Required work: Find each line containing the string "scene". Copy it.

Provided data:

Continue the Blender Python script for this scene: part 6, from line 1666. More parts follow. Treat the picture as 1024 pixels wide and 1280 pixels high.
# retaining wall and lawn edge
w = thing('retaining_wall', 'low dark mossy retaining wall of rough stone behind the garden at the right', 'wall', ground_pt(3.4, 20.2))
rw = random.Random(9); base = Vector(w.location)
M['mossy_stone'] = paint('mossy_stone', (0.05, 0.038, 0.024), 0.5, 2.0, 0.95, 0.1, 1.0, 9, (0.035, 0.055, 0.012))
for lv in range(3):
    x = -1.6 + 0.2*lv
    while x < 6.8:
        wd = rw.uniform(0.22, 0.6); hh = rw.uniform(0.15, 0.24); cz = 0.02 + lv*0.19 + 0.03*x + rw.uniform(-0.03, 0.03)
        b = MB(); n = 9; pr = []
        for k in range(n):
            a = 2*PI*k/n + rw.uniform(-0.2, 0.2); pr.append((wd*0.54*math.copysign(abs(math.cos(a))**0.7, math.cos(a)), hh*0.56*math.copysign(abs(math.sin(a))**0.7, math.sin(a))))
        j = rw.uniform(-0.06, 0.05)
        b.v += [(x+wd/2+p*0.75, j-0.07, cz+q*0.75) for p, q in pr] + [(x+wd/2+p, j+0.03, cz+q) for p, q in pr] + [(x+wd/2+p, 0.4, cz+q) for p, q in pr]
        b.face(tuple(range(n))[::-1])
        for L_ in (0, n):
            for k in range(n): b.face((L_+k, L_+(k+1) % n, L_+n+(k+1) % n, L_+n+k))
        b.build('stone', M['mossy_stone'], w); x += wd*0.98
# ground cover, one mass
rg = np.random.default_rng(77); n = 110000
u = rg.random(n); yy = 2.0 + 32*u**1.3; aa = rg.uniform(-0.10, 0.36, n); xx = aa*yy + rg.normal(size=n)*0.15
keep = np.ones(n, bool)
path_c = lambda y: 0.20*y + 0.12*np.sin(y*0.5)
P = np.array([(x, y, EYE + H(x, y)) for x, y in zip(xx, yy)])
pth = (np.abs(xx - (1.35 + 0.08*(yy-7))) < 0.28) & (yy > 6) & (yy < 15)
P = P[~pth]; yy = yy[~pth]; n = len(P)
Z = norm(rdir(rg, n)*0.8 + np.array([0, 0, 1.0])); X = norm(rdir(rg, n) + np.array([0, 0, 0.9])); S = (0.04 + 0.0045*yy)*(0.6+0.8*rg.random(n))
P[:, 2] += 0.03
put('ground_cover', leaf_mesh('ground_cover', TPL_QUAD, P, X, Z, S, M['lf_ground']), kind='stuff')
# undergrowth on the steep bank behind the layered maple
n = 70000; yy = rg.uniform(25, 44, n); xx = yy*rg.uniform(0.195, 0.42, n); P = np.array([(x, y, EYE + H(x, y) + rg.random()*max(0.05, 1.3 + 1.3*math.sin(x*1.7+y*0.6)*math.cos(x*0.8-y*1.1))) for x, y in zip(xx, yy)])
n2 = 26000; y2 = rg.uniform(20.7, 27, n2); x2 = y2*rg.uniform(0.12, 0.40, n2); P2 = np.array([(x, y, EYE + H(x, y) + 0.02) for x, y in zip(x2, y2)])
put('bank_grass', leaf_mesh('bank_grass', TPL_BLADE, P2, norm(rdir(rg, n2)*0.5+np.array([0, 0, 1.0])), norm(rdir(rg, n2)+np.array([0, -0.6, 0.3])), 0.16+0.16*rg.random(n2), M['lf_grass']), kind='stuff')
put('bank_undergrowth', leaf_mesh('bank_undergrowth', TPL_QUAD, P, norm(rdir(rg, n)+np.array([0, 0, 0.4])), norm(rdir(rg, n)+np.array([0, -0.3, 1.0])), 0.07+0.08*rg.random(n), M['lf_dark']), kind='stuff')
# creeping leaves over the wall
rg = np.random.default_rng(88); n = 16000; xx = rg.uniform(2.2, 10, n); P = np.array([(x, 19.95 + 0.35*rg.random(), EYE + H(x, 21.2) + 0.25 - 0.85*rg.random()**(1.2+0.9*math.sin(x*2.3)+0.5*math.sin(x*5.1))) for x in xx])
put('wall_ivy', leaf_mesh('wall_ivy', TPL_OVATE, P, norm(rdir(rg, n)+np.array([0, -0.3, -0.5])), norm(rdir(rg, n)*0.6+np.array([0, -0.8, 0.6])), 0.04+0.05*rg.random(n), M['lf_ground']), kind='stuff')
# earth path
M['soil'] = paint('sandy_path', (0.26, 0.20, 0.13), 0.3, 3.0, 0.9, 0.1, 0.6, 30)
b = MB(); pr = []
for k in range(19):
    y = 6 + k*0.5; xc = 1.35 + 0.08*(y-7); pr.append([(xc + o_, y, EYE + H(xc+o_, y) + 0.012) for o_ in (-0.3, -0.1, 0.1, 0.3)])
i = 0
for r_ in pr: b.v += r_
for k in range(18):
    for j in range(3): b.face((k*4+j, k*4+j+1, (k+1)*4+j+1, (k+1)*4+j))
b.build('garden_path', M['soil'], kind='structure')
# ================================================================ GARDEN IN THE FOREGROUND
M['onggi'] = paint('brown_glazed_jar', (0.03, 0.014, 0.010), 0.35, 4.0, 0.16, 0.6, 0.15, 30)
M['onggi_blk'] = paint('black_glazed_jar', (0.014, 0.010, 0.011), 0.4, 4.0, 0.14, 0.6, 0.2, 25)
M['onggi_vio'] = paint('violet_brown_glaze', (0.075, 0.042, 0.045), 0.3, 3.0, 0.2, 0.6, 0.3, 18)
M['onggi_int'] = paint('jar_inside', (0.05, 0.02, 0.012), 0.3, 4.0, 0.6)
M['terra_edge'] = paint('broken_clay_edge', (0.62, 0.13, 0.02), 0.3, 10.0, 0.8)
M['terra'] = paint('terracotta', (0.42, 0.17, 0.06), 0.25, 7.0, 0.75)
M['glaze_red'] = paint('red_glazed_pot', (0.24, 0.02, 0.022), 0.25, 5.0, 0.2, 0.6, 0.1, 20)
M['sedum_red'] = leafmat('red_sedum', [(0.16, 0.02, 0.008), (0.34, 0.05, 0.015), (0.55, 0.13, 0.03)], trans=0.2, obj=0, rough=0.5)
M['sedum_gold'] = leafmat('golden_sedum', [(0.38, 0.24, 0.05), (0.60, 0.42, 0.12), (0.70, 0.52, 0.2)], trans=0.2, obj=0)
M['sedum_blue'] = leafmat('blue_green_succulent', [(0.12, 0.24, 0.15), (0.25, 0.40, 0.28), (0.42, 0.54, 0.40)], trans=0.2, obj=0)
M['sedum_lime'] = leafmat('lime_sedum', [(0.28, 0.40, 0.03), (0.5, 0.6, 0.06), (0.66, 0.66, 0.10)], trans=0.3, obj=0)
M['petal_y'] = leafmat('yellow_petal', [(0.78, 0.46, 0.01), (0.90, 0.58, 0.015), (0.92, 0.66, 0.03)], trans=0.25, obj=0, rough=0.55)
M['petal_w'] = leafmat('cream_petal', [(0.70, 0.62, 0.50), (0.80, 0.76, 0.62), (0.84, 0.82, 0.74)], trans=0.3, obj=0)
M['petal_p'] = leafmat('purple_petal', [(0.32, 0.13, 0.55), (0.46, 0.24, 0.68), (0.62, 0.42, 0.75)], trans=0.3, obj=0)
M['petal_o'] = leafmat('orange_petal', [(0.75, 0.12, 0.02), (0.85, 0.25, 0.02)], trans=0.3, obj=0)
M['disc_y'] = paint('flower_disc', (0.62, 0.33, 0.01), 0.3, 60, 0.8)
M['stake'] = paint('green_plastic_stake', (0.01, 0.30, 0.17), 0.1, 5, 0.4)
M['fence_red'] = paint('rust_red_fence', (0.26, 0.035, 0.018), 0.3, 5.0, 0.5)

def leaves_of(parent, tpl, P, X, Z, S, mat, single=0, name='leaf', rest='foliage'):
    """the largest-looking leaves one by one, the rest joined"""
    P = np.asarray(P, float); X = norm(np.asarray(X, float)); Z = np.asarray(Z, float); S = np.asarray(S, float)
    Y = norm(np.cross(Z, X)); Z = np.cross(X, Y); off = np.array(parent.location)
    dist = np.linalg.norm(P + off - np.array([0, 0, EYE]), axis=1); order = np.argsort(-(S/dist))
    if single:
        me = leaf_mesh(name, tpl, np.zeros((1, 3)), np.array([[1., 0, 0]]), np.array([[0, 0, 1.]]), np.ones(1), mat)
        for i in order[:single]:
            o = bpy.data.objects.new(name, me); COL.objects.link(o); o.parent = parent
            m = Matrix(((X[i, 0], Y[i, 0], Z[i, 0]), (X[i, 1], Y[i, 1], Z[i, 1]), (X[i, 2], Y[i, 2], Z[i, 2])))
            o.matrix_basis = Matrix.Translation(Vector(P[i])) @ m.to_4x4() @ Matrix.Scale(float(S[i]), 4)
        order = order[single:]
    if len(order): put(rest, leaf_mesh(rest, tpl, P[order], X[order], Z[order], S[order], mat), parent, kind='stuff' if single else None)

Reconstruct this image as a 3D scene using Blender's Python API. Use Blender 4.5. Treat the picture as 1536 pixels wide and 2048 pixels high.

Answer to the exercise:
Continue the Blender Python script for this scene: part 6, from line 1666. More parts follow. Treat the picture as 1024 pixels wide and 1280 pixels high.
Reconstruct this image as a 3D scene using Blender's Python API. Use Blender 4.5. Treat the picture as 1536 pixels wide and 2048 pixels high.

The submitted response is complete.